* **What you have to do**
Every line from the beginning of the records below up to the one holding "the green wall" should be quoted exactly; leave out the rest.

* **Given information**
# # #
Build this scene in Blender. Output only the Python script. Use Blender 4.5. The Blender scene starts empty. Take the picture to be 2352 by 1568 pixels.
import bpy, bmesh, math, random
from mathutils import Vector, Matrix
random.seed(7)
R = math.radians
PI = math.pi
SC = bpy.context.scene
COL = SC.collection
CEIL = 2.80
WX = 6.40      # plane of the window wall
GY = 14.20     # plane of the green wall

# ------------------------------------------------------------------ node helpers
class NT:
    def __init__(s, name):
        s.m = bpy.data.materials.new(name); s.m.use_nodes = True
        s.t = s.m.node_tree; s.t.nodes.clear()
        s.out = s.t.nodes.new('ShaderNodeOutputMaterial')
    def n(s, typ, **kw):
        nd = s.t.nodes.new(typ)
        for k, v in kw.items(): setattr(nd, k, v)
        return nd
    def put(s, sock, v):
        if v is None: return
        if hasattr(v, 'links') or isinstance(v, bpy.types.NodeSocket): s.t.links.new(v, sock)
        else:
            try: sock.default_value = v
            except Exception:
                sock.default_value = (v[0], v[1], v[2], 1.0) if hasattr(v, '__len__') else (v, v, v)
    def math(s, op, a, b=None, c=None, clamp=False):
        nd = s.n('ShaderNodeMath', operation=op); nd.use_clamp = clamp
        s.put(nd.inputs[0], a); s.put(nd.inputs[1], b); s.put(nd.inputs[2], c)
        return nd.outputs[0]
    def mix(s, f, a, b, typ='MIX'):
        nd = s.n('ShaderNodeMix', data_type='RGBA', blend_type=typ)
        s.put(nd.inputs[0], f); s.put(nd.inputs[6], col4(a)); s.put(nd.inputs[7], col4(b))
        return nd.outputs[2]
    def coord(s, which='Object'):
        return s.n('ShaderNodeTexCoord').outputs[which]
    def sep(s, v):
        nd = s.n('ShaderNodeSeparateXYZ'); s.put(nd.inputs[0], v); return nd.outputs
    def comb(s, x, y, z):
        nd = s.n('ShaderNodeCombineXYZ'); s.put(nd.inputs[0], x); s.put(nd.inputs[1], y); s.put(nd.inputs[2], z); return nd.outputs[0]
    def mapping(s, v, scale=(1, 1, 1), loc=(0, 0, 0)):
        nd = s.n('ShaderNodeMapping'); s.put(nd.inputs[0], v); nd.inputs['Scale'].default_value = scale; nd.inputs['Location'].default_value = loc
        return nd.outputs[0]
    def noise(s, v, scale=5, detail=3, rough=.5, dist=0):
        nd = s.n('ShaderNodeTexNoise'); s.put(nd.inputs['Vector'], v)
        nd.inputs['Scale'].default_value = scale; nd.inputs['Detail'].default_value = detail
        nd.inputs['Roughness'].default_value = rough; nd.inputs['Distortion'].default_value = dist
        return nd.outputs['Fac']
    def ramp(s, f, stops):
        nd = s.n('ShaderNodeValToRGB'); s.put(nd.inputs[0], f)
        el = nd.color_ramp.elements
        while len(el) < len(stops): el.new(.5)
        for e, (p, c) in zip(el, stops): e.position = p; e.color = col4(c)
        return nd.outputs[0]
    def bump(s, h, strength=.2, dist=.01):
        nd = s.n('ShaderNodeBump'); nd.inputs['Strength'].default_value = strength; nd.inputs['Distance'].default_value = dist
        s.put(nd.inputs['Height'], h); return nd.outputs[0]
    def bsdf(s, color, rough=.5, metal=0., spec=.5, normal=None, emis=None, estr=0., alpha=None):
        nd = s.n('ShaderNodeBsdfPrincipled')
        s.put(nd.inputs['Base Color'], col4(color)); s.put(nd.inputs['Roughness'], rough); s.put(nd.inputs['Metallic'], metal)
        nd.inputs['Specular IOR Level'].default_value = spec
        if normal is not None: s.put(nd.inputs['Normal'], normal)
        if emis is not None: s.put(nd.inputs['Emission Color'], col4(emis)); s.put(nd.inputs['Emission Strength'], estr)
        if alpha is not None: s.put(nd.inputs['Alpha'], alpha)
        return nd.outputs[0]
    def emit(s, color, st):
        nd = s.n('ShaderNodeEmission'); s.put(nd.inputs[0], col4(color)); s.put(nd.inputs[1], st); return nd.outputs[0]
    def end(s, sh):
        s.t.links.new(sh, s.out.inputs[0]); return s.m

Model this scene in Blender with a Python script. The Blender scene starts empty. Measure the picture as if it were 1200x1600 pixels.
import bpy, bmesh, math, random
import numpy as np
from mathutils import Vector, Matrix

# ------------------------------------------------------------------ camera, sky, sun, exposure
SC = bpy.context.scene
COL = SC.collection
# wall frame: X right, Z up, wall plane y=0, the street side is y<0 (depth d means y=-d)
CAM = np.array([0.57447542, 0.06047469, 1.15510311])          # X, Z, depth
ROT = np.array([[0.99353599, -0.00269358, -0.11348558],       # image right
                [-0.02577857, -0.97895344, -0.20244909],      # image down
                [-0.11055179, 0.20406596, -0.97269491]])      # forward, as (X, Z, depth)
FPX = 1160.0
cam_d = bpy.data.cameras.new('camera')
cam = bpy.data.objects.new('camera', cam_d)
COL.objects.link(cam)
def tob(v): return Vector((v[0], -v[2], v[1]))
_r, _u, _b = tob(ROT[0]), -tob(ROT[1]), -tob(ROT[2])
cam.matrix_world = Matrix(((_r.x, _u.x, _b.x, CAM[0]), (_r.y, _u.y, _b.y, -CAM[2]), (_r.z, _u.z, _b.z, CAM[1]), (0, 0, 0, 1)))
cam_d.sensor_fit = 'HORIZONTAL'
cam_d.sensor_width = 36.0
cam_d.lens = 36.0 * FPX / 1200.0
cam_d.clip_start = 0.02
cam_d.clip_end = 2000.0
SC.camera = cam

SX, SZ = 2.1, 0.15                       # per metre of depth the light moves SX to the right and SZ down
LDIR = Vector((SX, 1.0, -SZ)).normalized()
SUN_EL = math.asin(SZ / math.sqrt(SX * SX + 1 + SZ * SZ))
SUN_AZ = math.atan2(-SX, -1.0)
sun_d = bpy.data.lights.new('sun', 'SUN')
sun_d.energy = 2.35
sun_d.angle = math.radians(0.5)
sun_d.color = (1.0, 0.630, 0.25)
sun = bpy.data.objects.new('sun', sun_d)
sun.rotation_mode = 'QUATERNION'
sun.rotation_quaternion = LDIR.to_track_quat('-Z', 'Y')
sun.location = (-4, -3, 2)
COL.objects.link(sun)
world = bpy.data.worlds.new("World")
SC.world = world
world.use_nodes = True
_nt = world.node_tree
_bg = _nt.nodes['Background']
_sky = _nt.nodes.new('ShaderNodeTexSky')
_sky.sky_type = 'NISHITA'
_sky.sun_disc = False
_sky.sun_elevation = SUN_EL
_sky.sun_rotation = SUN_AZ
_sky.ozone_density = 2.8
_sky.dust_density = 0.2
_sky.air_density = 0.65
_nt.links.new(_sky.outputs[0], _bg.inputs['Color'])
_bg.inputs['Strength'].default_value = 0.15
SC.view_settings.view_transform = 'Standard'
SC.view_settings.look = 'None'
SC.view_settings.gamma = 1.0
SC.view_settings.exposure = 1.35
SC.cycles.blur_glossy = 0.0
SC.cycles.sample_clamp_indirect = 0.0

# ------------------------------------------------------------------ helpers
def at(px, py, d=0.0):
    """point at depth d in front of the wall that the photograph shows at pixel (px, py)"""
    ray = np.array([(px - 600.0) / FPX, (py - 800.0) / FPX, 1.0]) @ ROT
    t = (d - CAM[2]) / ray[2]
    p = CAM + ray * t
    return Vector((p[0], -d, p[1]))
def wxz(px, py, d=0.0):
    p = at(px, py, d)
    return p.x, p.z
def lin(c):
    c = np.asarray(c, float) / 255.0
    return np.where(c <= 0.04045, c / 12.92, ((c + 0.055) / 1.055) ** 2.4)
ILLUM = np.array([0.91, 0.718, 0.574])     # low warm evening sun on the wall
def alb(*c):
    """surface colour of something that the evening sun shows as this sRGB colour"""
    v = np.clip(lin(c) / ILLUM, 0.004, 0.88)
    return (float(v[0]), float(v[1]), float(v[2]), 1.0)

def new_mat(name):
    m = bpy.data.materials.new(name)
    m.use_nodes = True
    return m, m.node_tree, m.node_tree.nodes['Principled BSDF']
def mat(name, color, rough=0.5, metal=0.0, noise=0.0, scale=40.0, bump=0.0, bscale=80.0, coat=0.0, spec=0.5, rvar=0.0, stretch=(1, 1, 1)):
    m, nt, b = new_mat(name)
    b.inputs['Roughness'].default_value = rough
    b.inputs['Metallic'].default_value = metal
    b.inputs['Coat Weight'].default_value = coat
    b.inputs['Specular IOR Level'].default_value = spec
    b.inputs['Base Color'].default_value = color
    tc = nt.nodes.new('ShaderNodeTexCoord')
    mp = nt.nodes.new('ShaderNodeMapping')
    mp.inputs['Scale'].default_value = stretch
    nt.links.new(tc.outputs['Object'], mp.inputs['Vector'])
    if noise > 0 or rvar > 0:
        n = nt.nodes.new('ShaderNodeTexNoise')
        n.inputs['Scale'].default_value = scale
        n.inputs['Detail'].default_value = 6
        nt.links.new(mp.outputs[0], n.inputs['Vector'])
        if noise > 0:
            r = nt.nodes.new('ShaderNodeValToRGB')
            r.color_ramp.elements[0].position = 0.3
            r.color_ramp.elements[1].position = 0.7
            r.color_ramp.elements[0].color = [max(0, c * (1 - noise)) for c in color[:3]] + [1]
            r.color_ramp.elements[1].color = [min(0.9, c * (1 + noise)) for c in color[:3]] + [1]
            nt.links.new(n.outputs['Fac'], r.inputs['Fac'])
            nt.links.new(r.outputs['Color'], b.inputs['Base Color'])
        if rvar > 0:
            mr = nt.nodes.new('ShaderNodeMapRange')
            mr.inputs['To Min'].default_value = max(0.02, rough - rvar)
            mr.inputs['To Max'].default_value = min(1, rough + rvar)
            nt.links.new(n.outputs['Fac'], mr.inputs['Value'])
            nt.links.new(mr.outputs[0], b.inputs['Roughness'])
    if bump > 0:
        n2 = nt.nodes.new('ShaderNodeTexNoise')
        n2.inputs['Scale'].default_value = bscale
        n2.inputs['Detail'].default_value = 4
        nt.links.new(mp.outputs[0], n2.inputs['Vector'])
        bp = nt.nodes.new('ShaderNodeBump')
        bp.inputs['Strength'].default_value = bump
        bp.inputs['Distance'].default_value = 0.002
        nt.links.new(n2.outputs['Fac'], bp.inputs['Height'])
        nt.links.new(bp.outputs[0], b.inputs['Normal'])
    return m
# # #
* **Output of the exercise**
Build this scene in Blender. Output only the Python script. Use Blender 4.5. The Blender scene starts empty. Take the picture to be 2352 by 1568 pixels.
import bpy, bmesh, math, random
from mathutils import Vector, Matrix
random.seed(7)
R = math.radians
PI = math.pi
SC = bpy.context.scene
COL = SC.collection
CEIL = 2.80
WX = 6.40      # plane of the window wall
GY = 14.20     # plane of the green wall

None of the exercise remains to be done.